The British actor made a name for himself writing and starring in the celebrated Channel 4 sitcom Spaced (which turns 20 this year) before embarking on a Hollywood career which has seen him star in a number of blockbuster franchises including Star Wars, Mission Impossible and Star Trek – as well as his own ‘Cornetto’ trilogy.

But Pegg’s next project in the pipeline is Truth Seekers – a comedy horror series set to debut on Amazon Prime Video next year. The series will mark the first time Pegg and frequent on-screen acting partner Nick Frost have worked together on a TV show since Spaced – and Pegg said he is super excited about the prospect. “Nick is my best friend so whenever we get to work together it’s great,” he quipped.

Pegg added that he and Frost have set-up their own production company (Stolen Pictures, which launched in 2016) and, through that, the next few projects he’s working on are all TV-based.

Pegg said that “TV has changed so much since Spaced, and as screens have evolved we all have cinema screens in our homes now – our televisions are 16:9, the right ratio – so TV is no longer the poorer cousin of film. A lot of really exciting things are happening in television and a lot of great actors are finding the most interesting roles on TV… [TV has] become this incredibly fertile playground and I’m very excited to get back into it.”
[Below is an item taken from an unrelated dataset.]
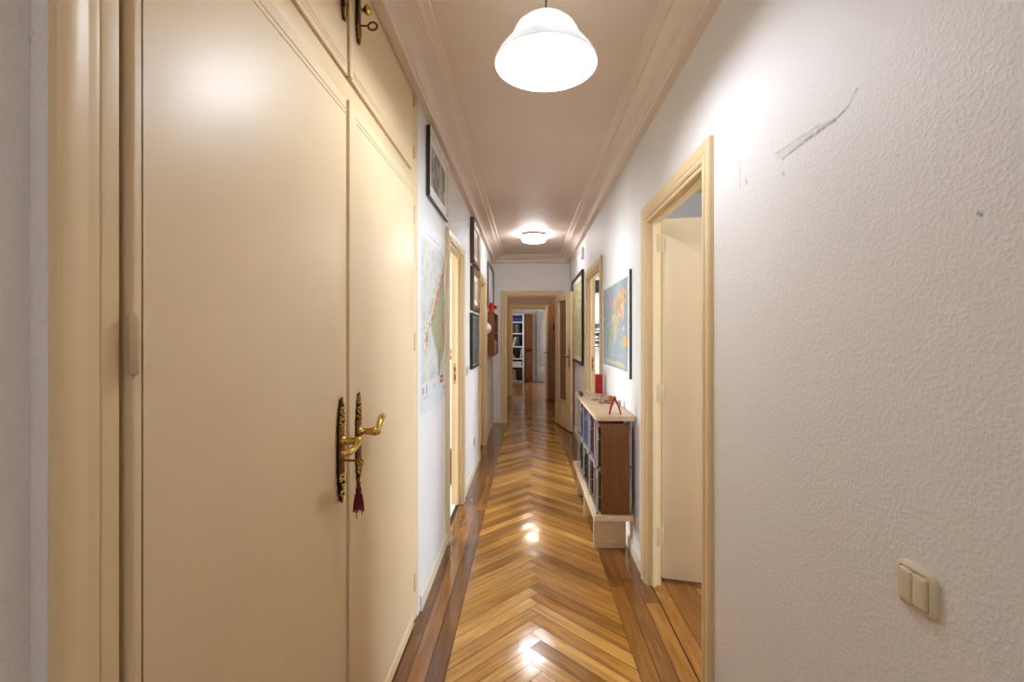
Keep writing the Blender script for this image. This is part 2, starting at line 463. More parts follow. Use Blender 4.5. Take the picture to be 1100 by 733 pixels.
strips(HB0-3*0.0755, 3, 0.0755, YB, 11.0, 1)
strips(HB1, 3, 0.0767, YB, 11.0, 1)
strips(HB0-3*0.0755-0.20, 2, 0.1, 7.7, 11.0, 1)
strips(0.694, 20, 0.078, 0.2, 7.4, 2)
strips(-1.6, 17, 0.0743, 11.0, 14.4, 2); strips(HB1, 15, 0.076, 11.0, 14.4, 2)
# sub-floor showing as dark joints, and the tiled side room
fl.box(-0.70, 3.5, YB-0.1, 14.5, -0.06, -0.0017, 3)
fl.box(-1.7, -0.70, 10.9, 14.5, -0.06, -0.0017, 3)
TS = 0.33
for i in range(9):
    for j in range(9):
        x1 = XL-0.02-i*TS; y0 = 2.45+j*TS
        fl.box(x1-TS+0.002, x1-0.002 if i else XL-0.045, y0+0.002, y0+TS-0.002, -0.02, 0.001 if i else 0.0005, 4)
fl.box(-3.1, -0.70, 2.4, 5.3, -0.06, -0.004, 3)
struct(fl, 'floor', [M['plank'], M['border'], M['roomplank'], M['gap'], M['tile']], 'varnished oak herringbone floor with straight border boards', 'floor')

# ------------------------------------------------------------------ door frames
CAS = [(0.090, 0.0), (0.090, 0.016), (0.087, 0.021), (0.081, 0.0235), (0.074, 0.0225), (0.050, 0.0185), (0.046, 0.0165), (0.045, 0.0125), (0.042, 0.0125), (0.041, 0.018), (0.036, 0.0215),
       (0.027, 0.0215), (0.020, 0.018), (0.017, 0.0145), (0.016, 0.010), (0.006, 0.0095), (0.003, 0.008), (0.0, 0.004), (0.0, -0.018), (-0.012, -0.018), (-0.014, -0.020), (-0.014, -0.038), (-0.012, -0.040), (0.0, -0.040)]
def casing(fn, d, parent, th=TH, back=True):
    a, b = d
    pr = list(CAS)+([(0.0, -th-0.012), (0.07, -th-0.016), (0.075, -th-0.010), (0.075, -th)] if back else [(0.0, -th)])
    rows = [[fn(a-t, 0.0, q) for t, q in pr], [fn(a-t, HO+t, q) for t, q in pr], [fn(b+t, HO+t, q) for t, q in pr], [fn(b+t, 0.0, q) for t, q in pr]]
    mb = MB(); mb.strip(rows, 0, False)
    return build(mb, 'door_frame', M['cream_frame'], parent, smooth=True, angle=25)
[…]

When asked why he thinks we’re currently seeing a wave of nostalgia in modern TV and movie projects – in the likes of Stranger Things, IT, Star Trek, Star Wars, Dark Crystal etc – Pegg said it’s mainly down to millennials:

“This generation is a generation of millennials […] anyone born after 1970 has had an extension of their youth, in that we haven’t been required to grow up as fast as we did back then […] I think all the kids that grew up buying Star Wars figures and being into all these properties like Marvel Comics, they’re all grown up and are having their say on what forms the cultural landscape. So they’re basically recreating their own childhood, and making that the mainstream. So I think the reason we’re seeing all these things coming back is because the people that are making it are the children of those shows and films.”